Methanol overoxidation in this reaction also becomes one of the challenges. Methanol as the product is naturally more reactive than methane as a reactant. Therefore, Overoxidation of methanol may happen when a certain amount of methanol competes with water for holes in the valence band or overoxidation by oxygen or radical superoxide [32,124]. Thus, a moderate oxidation power photocatalyst is believed to be able to prevent overoxidation of methanol such as WO₃ [37], bipyramid BiVO₄ [86], and {001}-dominated TiO₂ [85]. Furthermore, adding iron species can enhance the selectivity of methanol by lowering the reduction potential of H₂O₂ and avoiding oxygen reduction to radical superoxide for TiO₂ [26].

Furthermore, short reaction times by adding sufficient H₂O₂ should be considered to get the optimal yield of methanol [31]. To prevent methanol overoxidation, the system should be kept so that the methanol amount will not be sufficient to compete with water for holes in the valence band. Therefore, the development of gas-solid reaction [123] and the continued process should be considered a priority in future development.

The vast majority of photocatalytic studies are one-dimensional studies that only consider the effect of one parameter. However, it can lead to bias or misinterpretation since the study cannot thoroughly investigate the impact of more than one parameter [125]. Thus, a study of the synergistic effect of some parameters is vital to prevent invisible effects for other parameters.

Besides having precise knowledge of all relevant parameter influences in photocatalytic reaction, the kinetic model is also essential to implement this process industrially. Kinetic modeling of heterogeneous photocatalysts can be identified using Langmuir–Hinshelwood type kinetics [126]. The reaction rate by kinetic of Langmuir-Hinshelwood depends on the light intensity, which can be linear or square [29,114]. The rate is linear for low light intensity, while the rate is modeled proportionally to the square root for high intensity. The study of the kinetic model for photocatalytic conversion of methane to methanol is still very limited. Thus, the kinetic model has to be considered in the future development.

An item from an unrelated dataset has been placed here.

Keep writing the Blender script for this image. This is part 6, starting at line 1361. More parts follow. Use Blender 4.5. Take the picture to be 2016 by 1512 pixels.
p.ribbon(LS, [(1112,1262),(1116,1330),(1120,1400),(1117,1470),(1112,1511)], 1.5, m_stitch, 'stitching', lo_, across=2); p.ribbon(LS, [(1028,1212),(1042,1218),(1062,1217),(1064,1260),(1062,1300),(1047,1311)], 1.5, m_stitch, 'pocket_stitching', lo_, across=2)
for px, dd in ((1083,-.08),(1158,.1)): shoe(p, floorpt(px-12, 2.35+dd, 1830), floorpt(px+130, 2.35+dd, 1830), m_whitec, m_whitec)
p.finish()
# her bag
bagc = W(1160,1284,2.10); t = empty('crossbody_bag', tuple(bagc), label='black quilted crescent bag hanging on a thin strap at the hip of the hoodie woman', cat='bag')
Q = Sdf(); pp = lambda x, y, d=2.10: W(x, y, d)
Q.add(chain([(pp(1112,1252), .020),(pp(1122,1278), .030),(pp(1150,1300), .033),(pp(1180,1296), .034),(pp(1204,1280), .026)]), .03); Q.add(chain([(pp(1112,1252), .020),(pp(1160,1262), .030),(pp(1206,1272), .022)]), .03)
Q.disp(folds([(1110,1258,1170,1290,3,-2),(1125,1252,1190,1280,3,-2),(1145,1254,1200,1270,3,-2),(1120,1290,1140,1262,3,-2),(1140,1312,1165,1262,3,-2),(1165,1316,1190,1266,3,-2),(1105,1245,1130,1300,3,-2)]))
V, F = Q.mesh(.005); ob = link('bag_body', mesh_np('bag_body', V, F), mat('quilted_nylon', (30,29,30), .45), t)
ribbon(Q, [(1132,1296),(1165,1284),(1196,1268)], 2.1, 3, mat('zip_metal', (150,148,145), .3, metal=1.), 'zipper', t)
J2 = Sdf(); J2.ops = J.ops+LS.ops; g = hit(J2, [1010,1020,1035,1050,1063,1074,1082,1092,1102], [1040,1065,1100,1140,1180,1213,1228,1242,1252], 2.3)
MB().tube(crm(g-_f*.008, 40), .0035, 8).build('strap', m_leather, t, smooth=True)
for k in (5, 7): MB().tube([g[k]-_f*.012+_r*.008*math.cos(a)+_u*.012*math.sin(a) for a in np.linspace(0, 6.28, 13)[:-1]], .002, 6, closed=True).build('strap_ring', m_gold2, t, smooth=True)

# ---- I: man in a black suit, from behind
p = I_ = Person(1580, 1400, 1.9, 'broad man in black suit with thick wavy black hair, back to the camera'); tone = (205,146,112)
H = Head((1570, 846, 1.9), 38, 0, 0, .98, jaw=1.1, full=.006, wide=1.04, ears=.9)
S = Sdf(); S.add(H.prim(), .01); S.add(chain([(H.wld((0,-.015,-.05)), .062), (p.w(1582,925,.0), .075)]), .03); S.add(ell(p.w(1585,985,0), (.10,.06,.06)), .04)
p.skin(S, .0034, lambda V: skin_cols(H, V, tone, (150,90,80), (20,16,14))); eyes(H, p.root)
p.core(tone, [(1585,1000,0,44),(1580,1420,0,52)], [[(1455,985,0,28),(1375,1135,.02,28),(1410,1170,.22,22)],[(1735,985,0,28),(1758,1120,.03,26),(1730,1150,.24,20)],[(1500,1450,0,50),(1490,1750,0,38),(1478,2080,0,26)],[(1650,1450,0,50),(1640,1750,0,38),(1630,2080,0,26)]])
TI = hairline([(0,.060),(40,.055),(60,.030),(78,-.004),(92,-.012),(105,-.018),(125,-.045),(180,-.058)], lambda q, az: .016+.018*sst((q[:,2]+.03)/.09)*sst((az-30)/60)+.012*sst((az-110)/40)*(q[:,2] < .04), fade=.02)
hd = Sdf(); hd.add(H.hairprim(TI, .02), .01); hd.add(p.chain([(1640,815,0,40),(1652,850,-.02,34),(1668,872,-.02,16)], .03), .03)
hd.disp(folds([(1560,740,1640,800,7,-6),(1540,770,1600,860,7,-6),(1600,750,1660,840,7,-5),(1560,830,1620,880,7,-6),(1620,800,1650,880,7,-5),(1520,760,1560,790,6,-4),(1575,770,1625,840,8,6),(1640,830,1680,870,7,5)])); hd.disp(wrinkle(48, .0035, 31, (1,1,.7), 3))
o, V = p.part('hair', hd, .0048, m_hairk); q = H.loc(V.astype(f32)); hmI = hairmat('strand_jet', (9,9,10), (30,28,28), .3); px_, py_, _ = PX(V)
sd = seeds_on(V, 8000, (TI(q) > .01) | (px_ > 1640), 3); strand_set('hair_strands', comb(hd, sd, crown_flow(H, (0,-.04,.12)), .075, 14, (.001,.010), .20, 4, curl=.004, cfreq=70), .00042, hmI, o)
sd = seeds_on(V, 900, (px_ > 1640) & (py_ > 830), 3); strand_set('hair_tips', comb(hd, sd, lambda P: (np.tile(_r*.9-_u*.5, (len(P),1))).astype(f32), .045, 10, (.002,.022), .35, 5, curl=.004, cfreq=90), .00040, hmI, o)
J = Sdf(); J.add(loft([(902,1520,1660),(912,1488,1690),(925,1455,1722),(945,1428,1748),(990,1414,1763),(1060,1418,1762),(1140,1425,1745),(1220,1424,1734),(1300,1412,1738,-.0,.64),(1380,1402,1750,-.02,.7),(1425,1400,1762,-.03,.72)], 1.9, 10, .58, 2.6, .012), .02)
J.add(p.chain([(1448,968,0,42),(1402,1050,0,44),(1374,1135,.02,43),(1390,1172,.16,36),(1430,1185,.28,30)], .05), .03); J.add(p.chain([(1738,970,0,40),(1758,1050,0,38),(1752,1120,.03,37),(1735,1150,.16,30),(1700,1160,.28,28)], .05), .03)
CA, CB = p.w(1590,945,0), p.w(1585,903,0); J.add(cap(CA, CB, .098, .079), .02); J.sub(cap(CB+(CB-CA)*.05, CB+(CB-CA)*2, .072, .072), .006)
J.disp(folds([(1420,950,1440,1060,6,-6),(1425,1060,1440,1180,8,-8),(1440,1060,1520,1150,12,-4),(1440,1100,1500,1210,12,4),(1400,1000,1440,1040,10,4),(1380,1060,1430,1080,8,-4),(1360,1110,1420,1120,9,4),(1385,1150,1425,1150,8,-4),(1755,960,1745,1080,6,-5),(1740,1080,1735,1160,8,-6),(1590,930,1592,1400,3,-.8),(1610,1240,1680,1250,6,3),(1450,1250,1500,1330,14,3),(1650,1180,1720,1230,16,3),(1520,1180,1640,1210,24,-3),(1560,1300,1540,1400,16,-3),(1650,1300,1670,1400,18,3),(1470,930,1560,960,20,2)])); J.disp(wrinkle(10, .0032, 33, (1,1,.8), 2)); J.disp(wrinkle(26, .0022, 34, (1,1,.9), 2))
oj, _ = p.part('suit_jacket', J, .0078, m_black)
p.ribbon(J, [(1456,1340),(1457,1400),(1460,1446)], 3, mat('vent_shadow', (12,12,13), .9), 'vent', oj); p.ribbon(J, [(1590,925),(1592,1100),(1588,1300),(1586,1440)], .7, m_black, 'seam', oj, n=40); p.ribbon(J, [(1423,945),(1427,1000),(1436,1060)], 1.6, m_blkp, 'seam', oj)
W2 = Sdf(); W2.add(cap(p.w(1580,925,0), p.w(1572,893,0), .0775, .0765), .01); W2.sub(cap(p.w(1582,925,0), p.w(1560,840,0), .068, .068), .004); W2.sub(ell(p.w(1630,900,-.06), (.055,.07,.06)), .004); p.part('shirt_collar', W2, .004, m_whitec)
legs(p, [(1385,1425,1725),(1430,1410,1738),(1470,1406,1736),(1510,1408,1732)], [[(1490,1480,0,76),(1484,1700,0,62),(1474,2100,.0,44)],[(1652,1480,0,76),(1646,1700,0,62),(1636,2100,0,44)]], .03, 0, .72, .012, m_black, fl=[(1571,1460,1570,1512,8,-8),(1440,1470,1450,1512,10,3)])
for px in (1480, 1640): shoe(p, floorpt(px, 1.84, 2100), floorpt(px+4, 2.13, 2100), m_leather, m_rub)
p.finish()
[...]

The state of the art of the current study in the photocatalytic oxidation of methane to methanol is shown in Table 3. In summary, converting methane to methanol at mild conditions photo catalytically is a promising process with high economic and environmental potential. Although many types of research have been studied in this field, this system still has many challenges. Therefore, some recommendations also have been proposed for future development. The authors hope this paper review will give a clear overview of the recent advance in the photocatalytic conversion of methane to methanol. Therefore, it can help and encourage other researchers to study this promising field. A deep and clear knowledge will trigger fast development, and, ultimately, the process can be applied in large-scale and commercial industries.